The quote here is an example of how the EC is well aware of the conflicting interests between readers and libraries on the one hand (demand-side) and publishers (supply-side) on the other, while at the same time expressing a clear prioritization (“confirmed the relevance”) of the interests of the supply-side over the interests of the demand-side. The dysfunctionality of the current situation for readers and libraries is understood, acknowledged and dismissed by the EC as “not relevant” – very similar to the reply we received for our formal complaint. In this particular quote, a fig-leaf is offered by stating that the big publishers cover many scholarly fields, leading to each library having contracts with several publishers, giving the superficial impression that there would be several suppliers in a “supply-side” market. The sentence just prior, however, makes it clear that this is, in fact, not really a genuine market, but one that exists only on paper, solely for regulatory purposes.

The GFF legal expert expressed his assessment that courts would be unlikely to challenge these EC market definitions as the definitions are seen as the lesser of two evils: explicit confirmation of the publisher monopolies would entail the loss of the market and with it loss of regulatory power. In other words, if the publishers were not operating within a market, they would also not be subject to regulatory market oversight. The consequence would be completely unregulated mergers between the most dominant players, which is seen as worse than the status quo.

His assessment is not changed by the “single source exemption” from procurement rules: as these rules and anti-trust regulations are separate jurisdictions, the fact that spending rules define academic publishers as monopolists while according to anti-trust regulators they are not, may be a logical contradiction, but not a legal one.
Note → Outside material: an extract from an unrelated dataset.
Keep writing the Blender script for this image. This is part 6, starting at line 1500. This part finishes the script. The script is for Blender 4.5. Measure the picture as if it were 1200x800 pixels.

Thus, there are multiple reasons why the EC chose to merely acknowledge the interests of the scholarly community and instead define markets from the perspective of publishers. At this point, it is impossible to tell how much each reason has influenced the authors of these documents. It may not even be all that important to find this out in order to inform the scholarly community on the implications from this legal assessment. As I see it, there are two main lessons to be drawn from this legal analysis:

  1. If the scholarly community strives to achieve a genuine publishing market with competition, we have to design it ourselves. Politicians or other decision-makers outside of scholarship will not perform this task for us. There is not going to be any help from outside. In the lack of a clear market alternative, regulators prefer a group of relatively small monopolists over few large or even a single monopolist. The scholarly community is the only actor who can provide this missing alternative.
  2. Among the “non-publication costs” is a sizeable chunk of money that is being used in various legislatives around this globe to convince legislators and regulatory bodies that the interests of the academic publishing corporations outweigh the interests of the tax payer. This constitutes yet another example of how the scholarly community provides funds to publishers which then get used against the interests of the scholarly community.

From these lessons follows a clear strategic way forward: if the scholarly community wants to escape from the parasitic relationship with these corporations, it needs to create a genuine market alternative such that regulators need not fear the complete loss of market regulations. Luckily, there now are ways to create such a market and it is fully within the powers of the scholarly community to create it on its own. For this market to become a market of service providers, the scholarly content needs to come back under the control of the scholarly community. Once this market exists, the scholarly community must lobby at the relevant bodies to ensure both that “demand-side” interests receive at least the same “relevance” as “supply side” interests and that the “single source exemption” from procurement rules is annulled for scholarly publishers.